The worldwide FPGA/programmable logic devices (PLD) market is expected to hit US$3.7 billion this year, up just 2.9% from 2006, compared with 12.9% growth last year, according to Gartner Inc. The research firm has also lowered its FPGA/PLD forecast for 2008, from 23.3% growth to 15.7%. The sector has been hit by excess inventories, a slowdown in the wireless market and a decline in average selling prices, said Gartner.

However, the same difficulties do not afflict India, where chip design activity has been on the rise. According to a Frost & Sullivan report, the FPGA/PLD market is expected to grow at 36% from 2005 to 2015 in India. And it is verticals such as telecommunications and customer premise equipment (CPE) - for example, modems and consumer electronics - that are the key drivers for FPGA chip design. Bangalore-based Ittiam Systems, for instance, has been a die-hard user of PLD to create and test its products - such as digital multimedia players, Internet videophones, in-flight entertainment systems and high definition TV appliances.

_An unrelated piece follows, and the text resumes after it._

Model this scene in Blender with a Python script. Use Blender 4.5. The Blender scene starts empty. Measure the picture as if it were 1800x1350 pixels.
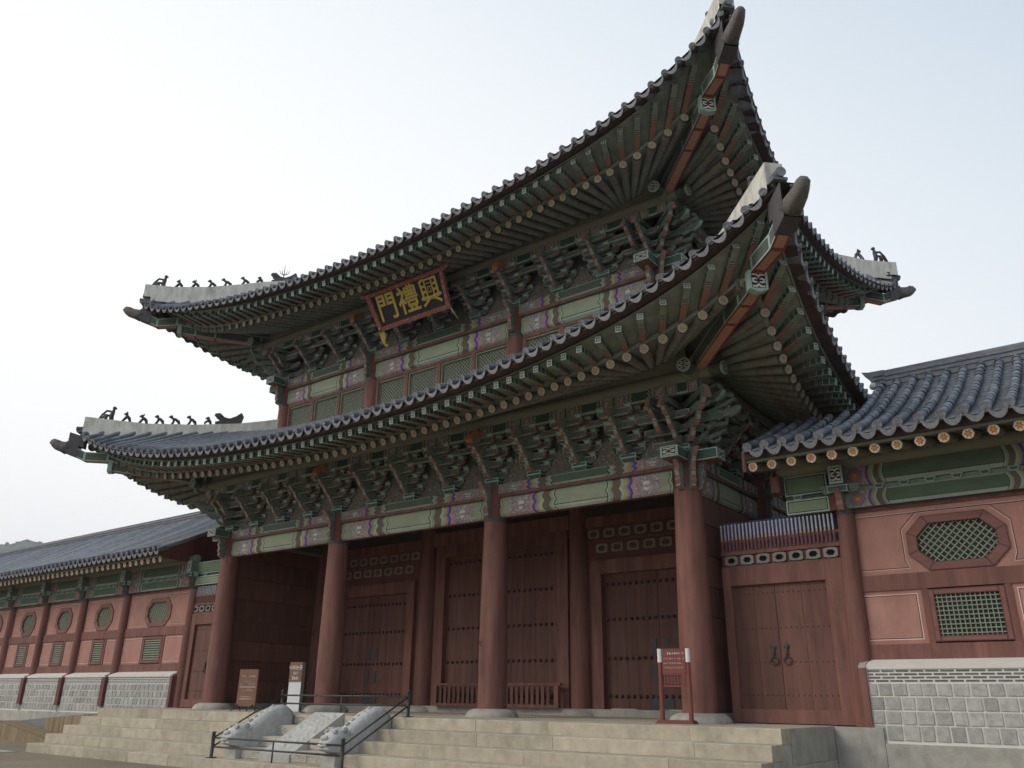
import bpy, math, random
from mathutils import Matrix, Vector
random.seed(7)
pi = math.pi
S = bpy.context.scene
COL = S.collection

# ------------------------------------------------------------------ camera
L, D = 18.395, 8.875                      # gate column grid: x 0..L, y 0..D (front row at y=0), z=0 platform top
CAM_YAW, CAM_PITCH, CAM_ROLL, CAM_F = 0.6491, 0.3691, 0.0129, 1434.34
cam_d = bpy.data.cameras.new('camera'); cam = bpy.data.objects.new('camera', cam_d); COL.objects.link(cam)
cam_d.sensor_width = 36.0; cam_d.lens = CAM_F / 1800 * 36.0
cam_d.clip_start = 0.05; cam_d.clip_end = 9000
_f = Vector((-math.sin(CAM_YAW) * math.cos(CAM_PITCH), math.cos(CAM_YAW) * math.cos(CAM_PITCH), math.sin(CAM_PITCH)))
_r = Vector((math.cos(CAM_YAW), math.sin(CAM_YAW), 0)); _u = _r.cross(_f)
_r2 = math.cos(CAM_ROLL) * _r + math.sin(CAM_ROLL) * _u; _u2 = -math.sin(CAM_ROLL) * _r + math.cos(CAM_ROLL) * _u
_m = Matrix((_r2, _u2, -_f)).transposed().to_4x4(); _m.translation = Vector((26.702, -18.072, 0.43))
cam.matrix_world = _m
S.camera = cam

# ------------------------------------------------------------------ light
SUN_EL, SUN_AZ = math.radians(38), math.radians(215)   # azimuth: direction of the sun, clockwise from +y
EXPOSURE = 0.22
W = bpy.data.worlds.new('World'); S.world = W; W.use_nodes = True
nt = W.node_tree; nt.nodes.clear()
wo = nt.nodes.new('ShaderNodeOutputWorld'); bg = nt.nodes.new('ShaderNodeBackground')
sky = nt.nodes.new('ShaderNodeTexSky'); sky.sky_type = 'NISHITA'; sky.sun_disc = False
sky.sun_elevation = SUN_EL; sky.sun_rotation = SUN_AZ; sky.dust_density = 3.0; sky.air_density = 1.0
tc = nt.nodes.new('ShaderNodeTexCoord')
dotn = nt.nodes.new('ShaderNodeVectorMath'); dotn.operation = 'DOT_PRODUCT'
dotn.inputs[1].default_value = Vector((0.6, 0.0, 0.8))      # thin veil, densest low in the west
nt.links.new(tc.outputs['Generated'], dotn.inputs[0])
rmp = nt.nodes.new('ShaderNodeMapRange'); rmp.inputs[1].default_value = -0.15; rmp.inputs[2].default_value = 0.62
nt.links.new(dotn.outputs['Value'], rmp.inputs[0])
vm = nt.nodes.new('ShaderNodeMix'); vm.data_type = 'RGBA'
vm.inputs[6].default_value = (10.9, 10.9, 10.8, 1); vm.inputs[7].default_value = (5.2, 6.3, 7.4, 1)
pw = nt.nodes.new('ShaderNodeMath'); pw.operation = 'POWER'; pw.inputs[1].default_value = 1.5
nt.links.new(rmp.outputs[0], pw.inputs[0]); nt.links.new(pw.outputs[0], vm.inputs[0])
mx = nt.nodes.new('ShaderNodeMix'); mx.data_type = 'RGBA'; mx.inputs[0].default_value = 0.9
nt.links.new(sky.outputs[0], mx.inputs[6]); nt.links.new(vm.outputs[2], mx.inputs[7])
nt.links.new(mx.outputs[2], bg.inputs[0]); bg.inputs[1].default_value = 0.1
nt.links.new(bg.outputs[0], wo.inputs[0])
sun_d = bpy.data.lights.new('sun', 'SUN'); sun = bpy.data.objects.new('sun', sun_d); COL.objects.link(sun)
sun_d.energy = 1.25; sun_d.angle = math.radians(25); sun_d.color = (1.0, 0.93, 0.82)
_sd = Vector((math.sin(SUN_AZ) * math.cos(SUN_EL), math.cos(SUN_AZ) * math.cos(SUN_EL), math.sin(SUN_EL)))
sun.rotation_euler = _sd.to_track_quat('Z', 'Y').to_euler()
sun.location = (0, -40, 40)
S.view_settings.view_transform = 'Standard'; S.view_settings.look = 'None'
S.view_settings.exposure = EXPOSURE; S.view_settings.gamma = 1.0; S.view_settings.use_curve_mapping = False
S.render.engine = 'CYCLES'
S.cycles.max_bounces = 6; S.cycles.diffuse_bounces = 4

# ------------------------------------------------------------------ node helper
class G:
    def __init__(s, name, rough=0.7, spec=0.3):
        s.mat = bpy.data.materials.new(name); s.mat.use_nodes = True; s.nt = s.mat.node_tree
        s.b = s.nt.nodes['Principled BSDF']; s.b.inputs['Roughness'].default_value = rough
        s.b.inputs['Specular IOR Level'].default_value = spec
        s._c = {}
    def n(s, t): return s.nt.nodes.new(t)
    def put(s, sock, v):
        if hasattr(v, 'is_output'): s.nt.links.new(v, sock)
        elif v is not None:
            if isinstance(v, (tuple, list)) and len(v) == 3 and len(sock.default_value) == 4: v = (*v, 1)
            sock.default_value = v
    def m(s, op, a, b=None, c=None, clamp=False):
        x = s.n('ShaderNodeMath'); x.operation = op; x.use_clamp = clamp
        s.put(x.inputs[0], a); s.put(x.inputs[1], b); s.put(x.inputs[2], c); return x.outputs[0]
    def mix(s, f, a, b, blend='MIX'):
        x = s.n('ShaderNodeMix'); x.data_type = 'RGBA'; x.blend_type = blend
        s.put(x.inputs[0], f); s.put(x.inputs[6], a); s.put(x.inputs[7], b); return x.outputs[2]
    def scale(s, col, f):
        x = s.n('ShaderNodeVectorMath'); x.operation = 'SCALE'
        if hasattr(col, 'is_output'): s.nt.links.new(col, x.inputs[0])
        else: x.inputs[0].default_value = col[:3]
        s.put(x.inputs[3], f); return x.outputs[0]
    def rng(s, v, a, b, c, d):
        x = s.n('ShaderNodeMapRange'); s.put(x.inputs[0], v)
        for i, q in enumerate((a, b, c, d)): x.inputs[i + 1].default_value = q
        return x.outputs[0]
    def uv(s, name='UVMap'):
        if name not in s._c:
            u = s.n('ShaderNodeUVMap'); u.uv_map = name; q = s.n('ShaderNodeSeparateXYZ'); s.nt.links.new(u.outputs[0], q.inputs[0])
            s._c[name] = (q.outputs[0], q.outputs[1])
        return s._c[name]
    def rand(s):
        if 'rand' not in s._c: s._c['rand'] = s.n('ShaderNodeObjectInfo').outputs['Random']
        return s._c['rand']
    def co(s, st=(1, 1, 1)):
        k = ('co', st)
        if k not in s._c:
            t = s.n('ShaderNodeTexCoord').outputs['Object']
            a = s.n('ShaderNodeVectorMath'); a.operation = 'MULTIPLY'; s.nt.links.new(t, a.inputs[0]); a.inputs[1].default_value = st
            r = s.n('ShaderNodeCombineXYZ')
            for i in range(3): s.nt.links.new(s.m('MULTIPLY', s.rand(), 37.0 + 11 * i), r.inputs[i])
            b = s.n('ShaderNodeVectorMath'); s.nt.links.new(a.outputs[0], b.inputs[0]); s.nt.links.new(r.outputs[0], b.inputs[1])
            s._c[k] = b.outputs[0]
        return s._c[k]
    def noise(s, scale, detail=4, st=(1, 1, 1), rough=0.6):
        x = s.n('ShaderNodeTexNoise'); x.inputs['Scale'].default_value = scale; x.inputs['Detail'].default_value = detail
        x.inputs['Roughness'].default_value = rough; s.nt.links.new(s.co(st), x.inputs['Vector']); return x.outputs['Fac']
    def edge(s):
        if 'edge' not in s._c:
            u, v = s.uv(); w, h = s.uv('Size')
            du = s.m('MULTIPLY', s.m('MINIMUM', u, s.m('SUBTRACT', 1.0, u)), w)
            dv = s.m('MULTIPLY', s.m('MINIMUM', v, s.m('SUBTRACT', 1.0, v)), h)
            s._c['edge'] = s.m('MINIMUM', du, dv)
        return s._c['edge']
    def polar(s):
        if 'pol' not in s._c:
            u, v = s.uv(); x = s.m('MULTIPLY_ADD', u, 2.0, -1.0); y = s.m('MULTIPLY_ADD', v, 2.0, -1.0)
            r = s.m('SQRT', s.m('ADD', s.m('MULTIPLY', x, x), s.m('MULTIPLY', y, y)))
            s._c['pol'] = (r, s.m('ARCTAN2', y, x), x, y)
        return s._c['pol']
    def lt(s, a, b): return s.m('LESS_THAN', a, b)
    def fin(s, col, amt=0.15, sc=5, rand=0.0, bump=0.0, bsc=30, st=(1, 1, 1), stain=0.0):
        n1 = s.rng(s.noise(sc, 5, st), 0.3, 0.7, 1 - amt, 1 + amt)
        f = n1
        if rand: f = s.m('MULTIPLY', f, s.m('MULTIPLY_ADD', s.rand(), 2 * rand, 1 - rand))
        if stain:
            n2 = s.rng(s.noise(sc * 0.37, 6, (1, 1, 0.35), 0.7), 0.52, 0.72, 1.0, 1 - stain); f = s.m('MULTIPLY', f, n2)
        s.put(s.b.inputs['Base Color'], s.scale(col, f))
        if bump:
            b = s.n('ShaderNodeBump'); b.inputs['Strength'].default_value = min(1, bump); b.inputs['Distance'].default_value = 0.02
            s.nt.links.new(s.noise(bsc, 4, st), b.inputs['Height']); s.nt.links.new(b.outputs[0], s.b.inputs['Normal'])
        return s.mat

# palette (linear base colours)
RED = (0.2, 0.09, 0.071); REDD = (0.13, 0.05, 0.043); PINKW = (0.42, 0.215, 0.175); GRN = (0.225, 0.238, 0.2); GRND = (0.075, 0.105, 0.086)
MINT = (0.30, 0.42, 0.36); PINK = (0.29, 0.15, 0.125); ORG = (0.42, 0.17, 0.07); TILE = (0.15, 0.155, 0.18); CREAM = (0.46, 0.39, 0.28)
PANEL = (0.37, 0.41, 0.28); BLK = (0.02, 0.022, 0.025); WHT = (0.7, 0.69, 0.64)

def simple(name, col, rough=0.7, border=None, **k):
    g = G(name, rough)
    c = col
    if border:
        d = g.edge()
        for w, bc in sorted(border, reverse=True): c = g.mix(g.lt(d, w), c if hasattr(c, 'is_output') else (*c, 1), (*bc, 1))
    return g.fin(c, **k)

M = {}
M['red'] = simple('red_wood', RED, 0.68, amt=0.28, sc=5, rand=0.08, bump=0.35, bsc=22, st=(1, 1, 0.09), stain=0.35)
M['red2'] = simple('red_board', (0.155, 0.074, 0.057), 0.7, amt=0.22, sc=6, rand=0.14, bump=0.35, bsc=24, st=(1, 1, 0.08), stain=0.2)
M['redb'] = simple('red_bordered', RED, 0.6, border=[(0.02, (0.12, 0.045, 0.04))], amt=0.16, sc=4, rand=0.08, bump=0.1, st=(0.2, 0.2, 1))
M['dkred'] = simple('dark_red_wood', (0.16, 0.06, 0.052), 0.7, amt=0.2, sc=3, rand=0.1, bump=0.1, st=(1, 1, 0.2))
M['eaveb'] = simple('eave_board', (0.075, 0.05, 0.045), 0.7, amt=0.25, sc=3)
M['pinkw'] = simple('pink_plaster', PINKW, 0.9, border=None, amt=0.12, sc=2, rand=0.03, bump=0.25, bsc=40, stain=0.2)
def pink_panel():
    g = G('pink_panel', 0.85); d = g.edge()
    c = g.mix(g.lt(d, 0.085), (*PINKW, 1), (*(0.40, 0.19, 0.155), 1))
    c = g.mix(g.lt(g.m('ABSOLUTE', g.m('SUBTRACT', d, 0.093)), 0.009), c, (0.7, 0.55, 0.5, 1))
    c = g.mix(g.lt(g.m('ABSOLUTE', g.m('SUBTRACT', d, 0.112)), 0.008), c, (0.09, 0.045, 0.05, 1))
    return g.fin(c, amt=0.13, sc=2, rand=0.05, bump=0.25, bsc=40, stain=0.2)
M['pinkp'] = pink_panel()
M['pinkl'] = simple('pink_paint', PINK, 0.6, amt=0.2, sc=8)
M['grn'] = simple('green_wood', GRN, 0.7, amt=0.2, sc=5, rand=0.1)
M['grnd'] = simple('dark_green_wood', GRND, 0.7, amt=0.2, sc=5)
M['olive'] = simple('olive_board', (0.195, 0.19, 0.145), 0.75, amt=0.12, sc=3, st=(0.3, 1, 1))
M['soff'] = simple('soffit_board', (0.22, 0.24, 0.205), 0.8, amt=0.25, sc=2.5, stain=0.2)
M['strip'] = simple('eave_strip', (0.2, 0.22, 0.19), 0.7, amt=0.15, sc=4)
M['gedge'] = simple('green_edged', (0.06, 0.105, 0.08), 0.65, border=[(0.016, MINT), (0.026, (0.03, 0.03, 0.03))], amt=0.15, sc=9, rand=0.12)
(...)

Apart from Ittiam, companies like Tejas Networks, which is in the optical networking product space and supplies to national carriers such as BSNL, and large IT outsourcers like Wipro, HCL and Satyam, have been bitten by the FPGA bug.

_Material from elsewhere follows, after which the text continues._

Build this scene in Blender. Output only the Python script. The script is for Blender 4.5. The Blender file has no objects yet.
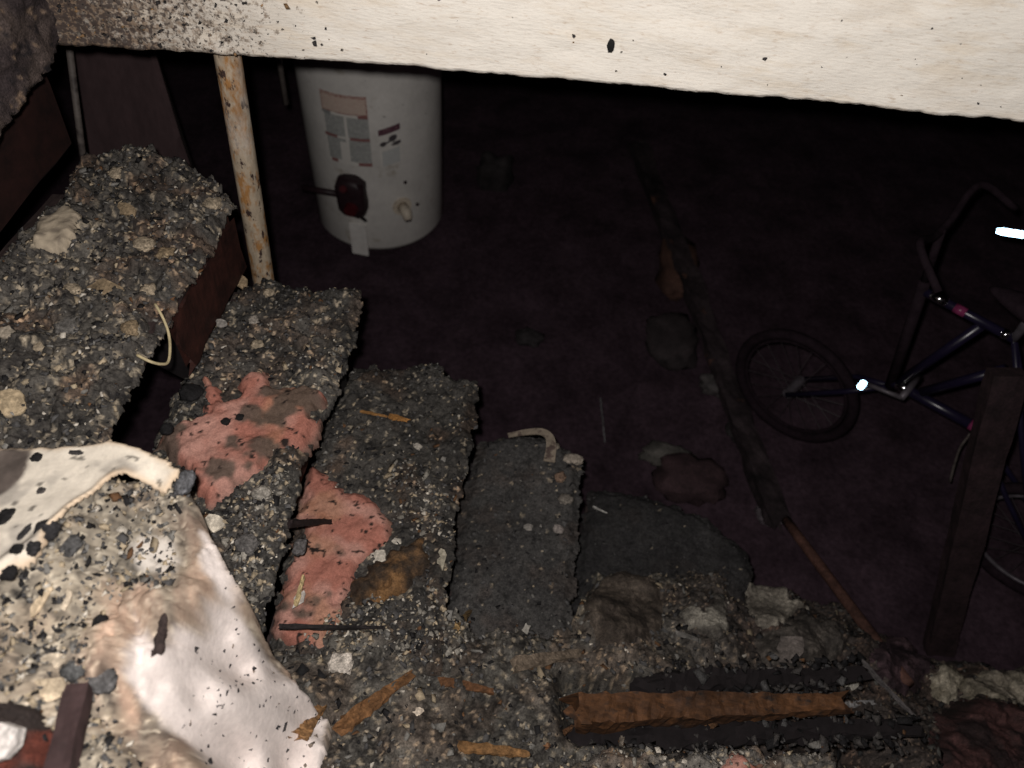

FPGA Majors: Altera, Xilinx
Razak Mohammed Ali, product manager, Asia-Pacific, Altera, said, "We were the first FPGA company to enter India in 2002 and we work with almost all the leading design companies in India." Although Altera does not have a full-fledged development center in India, it is very closely integrated with its other development centers in the US, the UK and Malaysia.

Altera's Cyclone series, its latest FPGAs, are making their presence felt in the global design space as well as in India. Altera is rolling out low-cost FPGAs which it says are the industry's first to be fabricated in a low-power process. Cyclone III FPGAs consume 75% less power than some competing products, according to Altera.
Meanwhile Xilinx, which is shipping its Virtex-5 SXT series of FPGAs, optimized for high-performance digital signal processing (DSP) applications, opened a development center in Hyderabad last October.

Neeraj Varma, country manager, Sales & Marketing, Xilinx India, said: "We see a huge opportunity and design growth in India, and our Hyderabad R&D center has 90 engineers working on all aspects of programmable logic design. We have the largest technical support team here, which offers support not only to the local market but also globally."

The center is responsible for the full product development lifecycle of intellectual property (IP) cores in the high-growth areas of automotive electronics, embedded processing and high-speed serial I/O connectivity. IP cores are pre-engineered, functional modules that Xilinx customers use to reduce development time for their programmable system designs. In addition, the facility will provide design verification for IP cores and technical support for Xilinx customers.